First Contacts with European Explorers

Hernando de Soto (1496 – 1542)

In 1539, Spanish explorer Hernando de Soto and 600 men landed on the east coast of present-day Florida. They marched for three years, crossing parts of modern Georgia, South Carolina, North Carolina, Tennessee, Alabama, Mississippi, Arkansas, and Louisiana, and eventually came upon the Mississippi River near Natchez. In 1542, de Soto died on the river’s bank. The surviving members of the expedition, led by Luis de Moscoso, journeyed downstream in seven small boats, passing by West Baton Rouge Parish lands and finally exiting the mouth of the Mississippi River in the summer of 1543.

Rene Robert Cavalier La Salle (1643 – 1687)

French explorer René-Robert Cavalier, le Sieur de la Salle, came upon the mouth of the Mississippi River on the April 7, 1682. Two days later, La Salle proclaimed that all the territory watered by the Mississippi belonged to France in the name of French King Louis XIV. This included the entire river from its mouth to its source and all the streams flowing into it on both sides – and, of course, the land that now makes up West Baton Rouge Parish.

All the while, La Salle’s comrade, Henri de Tonti, feared La Salle was lost somewhere along the Mississippi River and set out to search for him. While Tonti was travelling down the Mississippi, he wrote a letter to La Salle on a piece of tree bark, which he left with the Quinipissa Tribe. Years later, Pierre Le Moyne d’Iberville would retrieve that letter from the Bayougoulas.  

Pierre Le Moyne d’Iberville (1661 – 1706)

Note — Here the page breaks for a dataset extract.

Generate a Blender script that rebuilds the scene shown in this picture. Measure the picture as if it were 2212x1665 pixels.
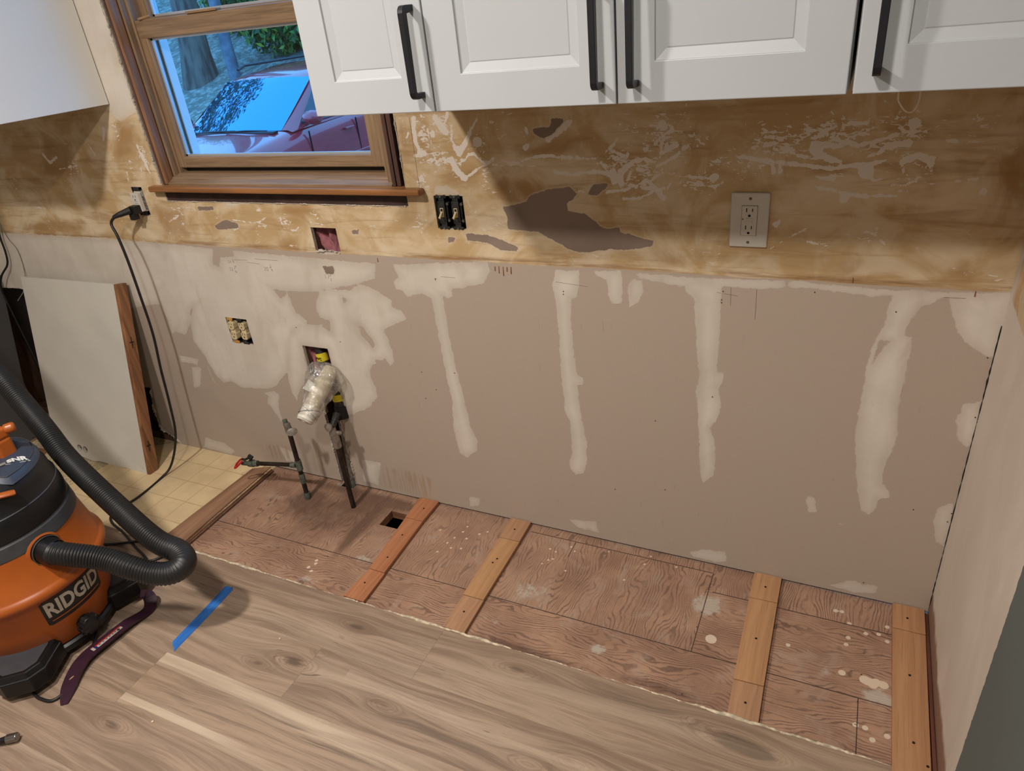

Pierre Le Moyne d’Iberville was a French naval officer from Quebec, Canada. Sieur d’Iberville, along with his younger brother, Jean Baptiste Le Moyne, Sieur de Bienville, led an expedition from France to explore the lower Mississippi River and colonize Louisiana. In 1699, Iberville and a party of 50 men traveled upstream from the mouth of the Mississippi and eventually arrived at the bluffs which are the location of the present-day city of Baton Rouge. A red pole had been erected near this spot by Native Americans, to mark the boundary between Bayougoula and Houma hunting grounds. By mid-March the expedition party sailed passed the Mississippi River banks that would one day be the eastern boundary of West Baton Rouge Parish. They continued upstream to the junction of the Red River and the Mississippi River, where they met the Houma Native Americans. Bienville then turned around and led a party downriver, past the future site of New Orleans, and out the mouth of the delta. Iberville took the second party across Bayou Manchac, southeast of modern Baton Rouge, through Lake Pontchartrain and Lake Borgne, and into the Mississippi Sound. These expeditions are considered the first comprehensive French explorations of the inland lower Mississippi Valley. In 1703, Iberville was named the first Governor of Louisiana. 

Jean Baptist Le Moyne de Bienville (1680 – 1767)

Jean Baptiste Le Moyne de Bienville, born in Montreal, Quebec, was an explorer and colonizer. In 1699, at the age of eighteen, Bienville joined his brother, Pierre Le Moyne d’Iberville, on an expedition to establish the colony of Louisiana. During this expedition, Bienville and Iberville explored the coast of the Gulf of Mexico, including the Chandeleur Islands off the coast of Louisiana as well as Cat Island and Ship Island off the coast of what is now the state of Mississippi, before moving westward to sail up the mouth of the Mississippi River to what is now Baton Rouge. Before heading back to France, Iberville established the first settlement of the Louisiana colony, Fort Maurepas, in Ocean Springs, Mississippi (Old Biloxi), and appointed Sauvolle de la Villantry as the governor with Bienville as Lieutenant and second in command. 

In 1700, Henri de Tonti, Iberville, and Bienville sailed up the mighty river again, passing by the lands of West Baton Rouge Parish. Iberville and Bienville returned to the ill-fated Fort de la Boulaye, which was about 50 miles above the mouth of the Mississippi, leaving Tonti at the present site of Natchez. After the death of Iberville in 1706, French leadership was passed on to the 23-year-old Bienville. Between 1701 and 1743, he was appointed governor of French Louisiana four separate times.